▶ _Directive_
Among the lines below, list those containing the string "scene".

▶ _Source excerpt_
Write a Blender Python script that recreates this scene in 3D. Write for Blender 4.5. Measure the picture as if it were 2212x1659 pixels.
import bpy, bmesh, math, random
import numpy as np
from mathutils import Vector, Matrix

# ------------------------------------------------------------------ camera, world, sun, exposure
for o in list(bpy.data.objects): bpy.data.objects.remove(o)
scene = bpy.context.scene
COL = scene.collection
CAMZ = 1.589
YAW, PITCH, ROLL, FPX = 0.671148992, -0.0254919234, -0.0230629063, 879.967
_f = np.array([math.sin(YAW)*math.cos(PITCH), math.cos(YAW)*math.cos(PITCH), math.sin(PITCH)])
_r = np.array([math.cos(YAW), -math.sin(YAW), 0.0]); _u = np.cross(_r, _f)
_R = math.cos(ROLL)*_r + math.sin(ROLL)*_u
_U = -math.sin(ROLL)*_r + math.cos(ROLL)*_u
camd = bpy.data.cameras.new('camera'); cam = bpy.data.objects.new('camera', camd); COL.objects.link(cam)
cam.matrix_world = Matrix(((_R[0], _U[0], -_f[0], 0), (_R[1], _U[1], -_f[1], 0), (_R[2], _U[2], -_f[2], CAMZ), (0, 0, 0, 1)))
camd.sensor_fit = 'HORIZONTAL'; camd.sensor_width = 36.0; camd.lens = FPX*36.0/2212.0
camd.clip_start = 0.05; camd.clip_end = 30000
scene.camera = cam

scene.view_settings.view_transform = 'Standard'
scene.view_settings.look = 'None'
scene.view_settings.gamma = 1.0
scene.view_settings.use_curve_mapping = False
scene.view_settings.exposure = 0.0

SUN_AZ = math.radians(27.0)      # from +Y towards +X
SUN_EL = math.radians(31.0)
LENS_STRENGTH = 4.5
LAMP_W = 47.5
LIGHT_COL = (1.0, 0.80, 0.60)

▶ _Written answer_
Write a Blender Python script that recreates this scene in 3D. Write for Blender 4.5. Measure the picture as if it were 2212x1659 pixels.
scene = bpy.context.scene
COL = scene.collection
scene.camera = cam
scene.view_settings.view_transform = 'Standard'
scene.view_settings.look = 'None'
scene.view_settings.gamma = 1.0
scene.view_settings.use_curve_mapping = False
scene.view_settings.exposure = 0.0